It seems like marketers can't wait for the newest shiny product just so they can collect data about you to sell you more junk. I am surprised the computing community hasn't organized a software campaign to just poison these horrible "services" databases with so much junk data that they become unusable. I am not even against them collecting data on me. Hell, I LOVE being able to look at my phone and see a flight and if there are any delays. I love that my phone tells me when there is an accident to avoid. I am even willing to sacrifice a bit for ads that are relevant to me. I am however uninterested in any of this if it means that you are asking me to give you permission to abuse the power. The reason that google is so easy to trust is because they outline What they do with your data in clear terms. I still think that people should use client side encryption with their email, but honesty is going to go further and last longer than a short sighted money grab for user data.

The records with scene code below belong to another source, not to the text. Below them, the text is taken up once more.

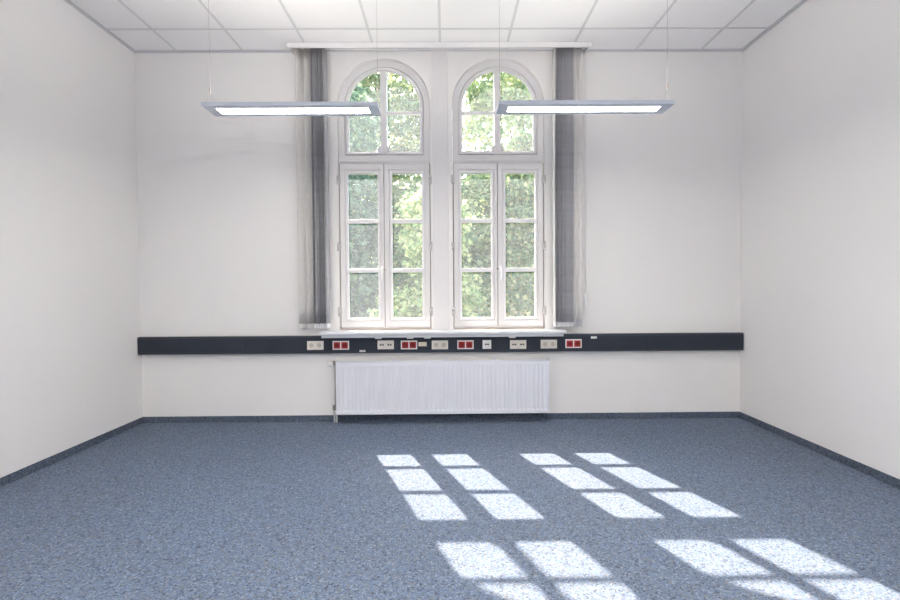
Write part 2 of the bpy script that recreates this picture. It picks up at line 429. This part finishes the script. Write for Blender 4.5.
# ------------------------------------------------------------------ wall trunking and outlets
dy = 4.769
tr = thing('wall_trunking', 'long dark blue grey wall trunking running wall to wall under the window', 'cable trunking', (-.034, YW, .67))
bm = bmesh.new()
box(bm, XL+.004, XR-.004, dy+.006, YW, .668, .835, 0, .003)
obj('body', bm, 'ductlip', tr)
for x0, x1 in ((XL+.006, -1.93), (-1.927, -.002), (.001, 1.90), (1.903, XR-.006)):
    bm = bmesh.new(); box(bm, x0, x1, dy, dy+.008, .690, .818, 0, .002); obj('cover', bm, 'duct', tr)
bm = bmesh.new(); box(bm, XL+.001, XL+.005, dy-.002, YW, .664, .838); obj('end_cap', bm, 'cap', tr)
bm = bmesh.new(); box(bm, XR-.005, XR-.001, dy-.002, YW, .664, .838); obj('end_cap', bm, 'cap', tr)

def plate(x0, x1, z0, z1): return shape([rect(x0, x1, z0, z1)], -.010, 0, .0025)
def double_socket(name, frame, ins, rec, label, loc, group):
    r = thing(name, label, 'socket', loc, group)
    def sub(n, me, m):
        if isinstance(me, bmesh.types.BMesh): me = bmesh_mesh(me)
        me.name = n; me.materials.append(M[m]); o = bpy.data.objects.new(n, me); C.objects.link(o); o.parent = r; return o
    sub('frame', plate(-.078, .078, -.042, .042), frame)
    for s in (-1, 1):
        cx = s*.0365
        e = sub('insert', shape([rect(cx-.031, cx+.031, -.031, .031)], -.0125, -.009, .0012), ins)
        bm = bmesh.new(); lathe_y(bm, cx, 0, [(.0215, -.011), (.0215, -.0138), (.019, -.0143), (.018, -.0130), (.004, -.0128)], 28)
        bm2 = bmesh_mesh(bm)
        bm2.materials.append(M[rec]); bm2.name = 'recess'; o = bpy.data.objects.new('recess', bm2); C.objects.link(o); o.parent = e
        bm = bmesh.new()
        for hx in (-.0095, .0095): lathe_y(bm, cx+hx, 0, [(.0032, -.012), (.0032, -.0137)], 10)
        for hz in (-.019, .016): box(bm, cx-.003, cx+.003, -.0146, -.012, hz, hz+.003)
        me = bmesh_mesh(bm); me.materials.append(M['black' if rec == 'redd' else 'brass']); me.name = 'contacts'
        o = bpy.data.objects.new('contacts', me); C.objects.link(o); o.parent = e
    return r
zc = .746
g = 'cream double power sockets in the trunking'
a = double_socket('power_socket', 'cream', 'cream', 'creamd', 'cream double power socket, leftmost outlet in the dark trunking, left of the sill', (-1.2445, dy, zc+.001), g)
dup(a, (-.0575, dy, zc-.003), 'cream double power socket below the pier between the windows')
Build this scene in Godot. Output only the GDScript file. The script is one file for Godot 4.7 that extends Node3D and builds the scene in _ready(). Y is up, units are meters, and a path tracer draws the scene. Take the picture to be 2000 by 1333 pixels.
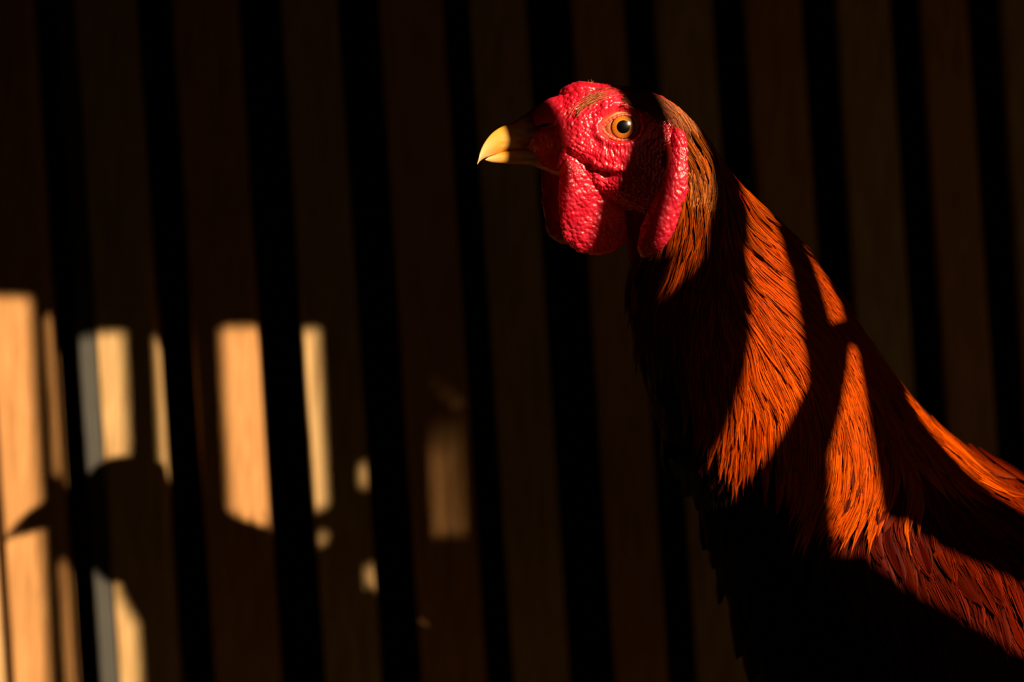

You're right, it's nice to have some advantage for a bit of privacy abandonment. The problem with privacy: Its global level goes to the lowest willing member of the human species.
You're ok to give away some privacy, you get a TV with face-recognition. You get some advantage. I like my privacy. I own no phone, no tv, etc.
I come dine with you. I get face-recognized by your screen, parsed in whatever server, located, and spamed scary relevant ads about skin problem. And I get no advantage for it. It's like the privacy-concerned guy who used it's own mail server, and discovered 80% of his communication were on google server cause he sent mail to gmail users. The much one person is willing to abandon in term of privacy the most we all abandon un-willingly.
JakobVirgil said it best: Technology chugs along but at some point a reasonable person loses interest.
Is it? I haven't owned a TV in about a decade. I wouldn't be surprised at all if every new TV on the market today had at least a substantial subset of these "features".
It also has a built-in camera — with facial recognition
“Please be aware that if your spoken words include personal or other sensitive information, that information will be among the data captured and transmitted to a third party.”
The telescreen received and transmitted simultaneously. Any sound that Winston made, above the level of a very low whisper, would be picked up by it, moreover, so long as he remained within the field of vision which the metal plaque commanded, he could be seen as well as heard. There was of course no way of knowing whether you were being watched at any given moment. How often, or on what system, the Thought Police plugged in on any individual wire was guesswork. It was even conceivable that they watched everybody all the time. But at any rate they could plug in your wire whenever they wanted to. You had to live -- did live, from habit that became instinct -- in the assumption that every sound you made was overheard, and, except in darkness, every movement scrutinized.
Is there anything good on TV anymore anyway? I use a projector to display downloaded movies or Netflix. I have an old large TV that I use to play N64. What more could you want?